Tomorrow I am driving a minivan packed with camping gear plus my two children and driving 350 miles to spend the week at PK, formally known as Pysanij Kamin - the Ukrainian Plast camp of my youth. I am filled with nervous excitement - not just because I can't wait for my kids to experience a very unique part of my growing up years, but also because I have not been back there in TWENTY YEARS.
I don't think I have ever journeyed to a place that far in my past - 20 years is a long time. The last time I was there I was visiting with friends. Our 20-something selves piled into a Honda Accord and made the joyous ride to PK while blasting Gloria Gaynor's "I Will Survive" on the car stereo. Prior to that trip I had spent many summers there over the years in various capacities - as a young child, as a teenager, as a camp counselor in my first few years of college.
My first time at PK was in 1978 when my parents dropped me off for three weeks (THREE WEEKS? Were they nuts? I was only 8 years old!). I remember sleeping in a cabin next to my best friend DeeDee whose trusty stuffed monkey named "Dido Vlodko" sat on her little cot and subsequently accompanied us to various camps over the years, even as we entered our teenage years. I remember lying on my little cot at night - staring at the ceiling and crying for my mother. When my mother came to visit two weeks later, however, I think I gave her a quick hug and kiss and then ran off with my friends as if I hadn't missed her at all. I remember swimming in the lake that was infested with leeches, so much so that every 5-10 minutes we had to do a "leech check" to pull off any of the bloodsuckers that had attached themselves to our juicy little legs. I remember getting plates full of noodles for dinner topped with butter and cheese, warm and gooey and oh, so yummy. Singing "Nich vzhe ide" around the campfire ("vatra") at night still gives me goosebumps.

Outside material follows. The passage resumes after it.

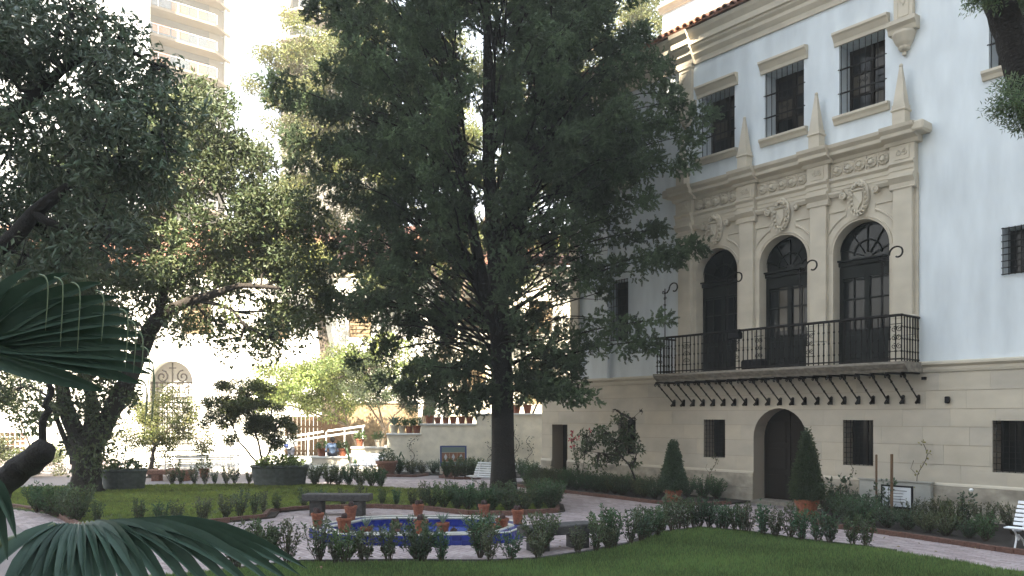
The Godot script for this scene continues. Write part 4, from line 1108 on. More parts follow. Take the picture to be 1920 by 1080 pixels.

I didn't return to PK until 1986 at age 16, having spent the years in between at various other Plast camps. I spent two summers there as a "yunachka" - sleeping in a tent with my friends, shaving our legs at the "myvalka" in the woods, attending the "vechirky" (dances) and praying that we wouldn't get stuck dancing with some loser when Stairway to Heaven came on. Stairway to Heaven was inevitably one of the last songs played during these dances, which were usually held in the open air pavilion by the kitchen. The song always seemed to last forever, which was great if you were dancing with someone you liked, but excruciatingly painful if you were stuck with someone else. Not to mention that one little fast part of the song that pops up halfway through where you're not sure whether to continue slow dancing or whether to step it up a notch.
Now that I think of it - those were extremely awkward years. I did not enter my teenage years gracefully, but very dorkily and with a healthy dose of self consciousness. Those two years I spent there as a teenager were fraught with insecurity and doubt. I think the most fun I had was the year I spent as a sestrychka, camp counselor for the little kids when I was eighteen years old. We had a blast - most of us were college bound in the fall and were just celebrating our impending freedom and everything that lay ahead.
PK lies in the middle of Amish country in Ohio - when I was there over 20 years ago, there was not much around there. Now I hear the nearby town is much more built up - they even have a Wal-Mart (gasp!) The camp is full of large fields, acres of wooded area with trails, the leech infested lake still exists but now the swimming takes place in a crystal clear pool - which I'm quite happy about. A group of dedicated parents comes and stays for a week (or two, or three) to work in the kitchen all day to feed the hungry masses. Ella and I are going to sleep in a tent all week - so I was quite pleased to see that the forecast for the area shows temperatures in the 80's during the day and the 60's at night. Sweating in a hot tent is not my idea of a good time, even though I've done it many times before, back in my good old tabir days.
So we're off on an adventure - we shall see how it goes. I have a feeling that despite some changes in the basic layout of PK, the feeling will be the same and it will seem as if I were just there yesterday.